• _What the exercise asks_
Transcribe the listing below from its opening line up to and including the line that contains "sin, cos, PI = math.sin, math.cos, math.pi"; reproduce nothing else.

• _Available data_

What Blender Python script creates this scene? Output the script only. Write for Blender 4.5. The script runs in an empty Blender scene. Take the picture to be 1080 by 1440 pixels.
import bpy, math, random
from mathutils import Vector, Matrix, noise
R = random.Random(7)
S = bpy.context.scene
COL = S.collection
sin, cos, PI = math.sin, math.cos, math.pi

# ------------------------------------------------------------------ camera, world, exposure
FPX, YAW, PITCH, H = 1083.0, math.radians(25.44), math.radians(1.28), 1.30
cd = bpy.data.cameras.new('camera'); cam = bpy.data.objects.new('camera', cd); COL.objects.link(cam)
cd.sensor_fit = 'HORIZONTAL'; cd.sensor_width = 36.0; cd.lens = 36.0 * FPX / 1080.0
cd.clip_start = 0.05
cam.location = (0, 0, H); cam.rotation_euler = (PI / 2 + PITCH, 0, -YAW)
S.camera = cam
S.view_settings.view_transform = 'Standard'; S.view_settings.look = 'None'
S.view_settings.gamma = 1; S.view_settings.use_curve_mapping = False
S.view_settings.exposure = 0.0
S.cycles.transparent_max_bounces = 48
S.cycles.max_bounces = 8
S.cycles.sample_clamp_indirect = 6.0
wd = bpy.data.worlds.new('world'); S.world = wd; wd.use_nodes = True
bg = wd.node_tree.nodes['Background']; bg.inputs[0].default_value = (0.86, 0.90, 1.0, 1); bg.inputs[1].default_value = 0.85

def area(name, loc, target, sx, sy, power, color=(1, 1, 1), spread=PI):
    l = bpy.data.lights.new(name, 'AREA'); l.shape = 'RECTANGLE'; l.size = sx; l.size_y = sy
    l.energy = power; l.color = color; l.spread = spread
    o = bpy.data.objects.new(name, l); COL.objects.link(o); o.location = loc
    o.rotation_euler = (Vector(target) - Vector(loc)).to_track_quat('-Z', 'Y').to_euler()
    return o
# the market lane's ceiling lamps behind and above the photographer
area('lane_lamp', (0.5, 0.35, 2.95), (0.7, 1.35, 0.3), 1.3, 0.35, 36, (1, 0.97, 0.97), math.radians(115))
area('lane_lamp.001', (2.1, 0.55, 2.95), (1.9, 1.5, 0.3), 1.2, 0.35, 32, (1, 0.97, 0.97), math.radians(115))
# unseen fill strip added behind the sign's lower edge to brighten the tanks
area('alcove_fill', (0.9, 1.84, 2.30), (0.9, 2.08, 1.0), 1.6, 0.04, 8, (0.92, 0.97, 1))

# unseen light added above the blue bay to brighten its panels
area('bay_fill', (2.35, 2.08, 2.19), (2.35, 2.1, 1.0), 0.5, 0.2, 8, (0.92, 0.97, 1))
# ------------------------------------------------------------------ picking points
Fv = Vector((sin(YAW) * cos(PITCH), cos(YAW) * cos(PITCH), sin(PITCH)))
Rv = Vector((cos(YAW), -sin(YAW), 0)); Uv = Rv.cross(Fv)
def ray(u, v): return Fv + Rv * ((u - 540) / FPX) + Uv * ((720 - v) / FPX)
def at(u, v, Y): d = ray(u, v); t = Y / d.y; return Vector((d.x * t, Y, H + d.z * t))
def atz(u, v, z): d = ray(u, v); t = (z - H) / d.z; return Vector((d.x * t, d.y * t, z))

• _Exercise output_
What Blender Python script creates this scene? Output the script only. Write for Blender 4.5. The script runs in an empty Blender scene. Take the picture to be 1080 by 1440 pixels.
import bpy, math, random
from mathutils import Vector, Matrix, noise
R = random.Random(7)
S = bpy.context.scene
COL = S.collection
sin, cos, PI = math.sin, math.cos, math.pi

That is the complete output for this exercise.